Sometimes a good thing simply gets better. Jacques Pepin created spectacular books in the 1970s, La Technique and La Methode. There were recipes there, to be sure, but the core of those heavily illustrated books — hundreds of black-and-white photographs — was the presentation of the discipline of cooking. How to do things: how to cut up a chicken for a stew, how to prepare an octopus, how to pipe a chocolate meringue cake. In the 1980s, Jacque took a revised look with the two-volume set The Art of Cooking, peppered now with color photographs.
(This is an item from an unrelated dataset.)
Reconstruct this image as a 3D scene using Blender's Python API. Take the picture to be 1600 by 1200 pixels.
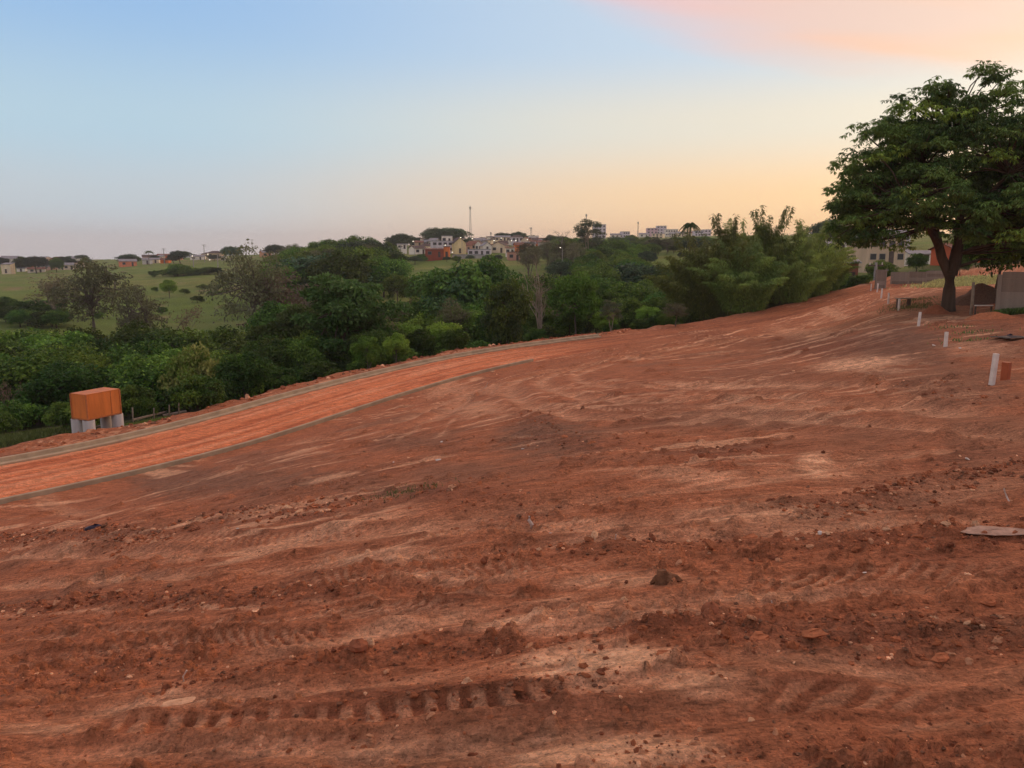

Finally, in 2012, Jacques combined all those books into this one master volume: Jacque Pepin New Complete Techniques. Yes, I delayed getting my copy, because I was happy with those older volumes on my bookshelf. But, I kept looking and looking at the new one and now I have succumbed. It saves space. Some space.
This volume is hardly slim: over 700 pages, almost 1,000 illustrated recipes and techniques and, of course, over 2,200 of those now famous step-by-step photographs. How do you describe this book? There is the perfect cover quote from Julia Child: “There has never been anything like it anywhere.”
There are a dozen chapters covering culinary basics, the standard types of dishes, the key skills and how to present your creations for the table:
- Equipment
- Basics, Sauces and Stocks
- Vegetables
- Eggs
- Fish and Shellfish
- Poultry
- Meat
- Offal and Charcuterie
- Carving
- Bread and Pasta
- Pastry and Dessert
- Presentation
Think of this book as Masters in Culinary Science. You could work your way through the 700 pages in a few months. A few pages a day, a few moments a day, to study, reflect and probably smile. “So that’s how you carve a poached salmon?” is an expression sure to flow from your mouth.
If you are foodie, you’ve seen things that you appreciated: those charming ridges baked into a loaf of bread, cream puff swans, flowers made of butter, a tomato carved into a rose. You’ve appreciated, but you’ve had no idea how to do it. Now, in a few pages, in several photos, you realize you can fashion those fantasies at home, any time, any day, any meal.
I know. You plan on skipping that chapter on Offal and Charcuterie. Not so fast. You may well skip over the brains and the rolled headcheese and stuffed pig’s feet. You might, though, want to consider the Pistachio Sausage in Brioche with Mushroom Sauce. Or the Cold Parsleyed Ham. There is a reason French food and techniques are so admired. The balance of ingredients and flavors, the careful arrangement of steps to prepare elements and then combine them, the exploitation of all the tools in a fully-equipped kitchen — all those factor in the rise and dominance of French cuisine.
That’s surely the power of the photos for they show how to use the most important piece of kitchen equipment: your hands. Your hands. How often have you stood in front of something on your countertop and wondered where to begin? How to use string to wrap up that pork loin or that chicken? How to hold a knife when getting kernels off an ear of corn? How to hold and move the pan while making a crêpe?
This is book to sample at will. Cooking a chicken? There are 20 entries and 50 page citations. If you need to eviscerate your bird, you’ll see how. If it’s mere carving, there are pictures to make you seem like a third-generation butcher. You may not be able to spend a year or two at cooking school in Paris. That would be a grand experience. So is this eternal book.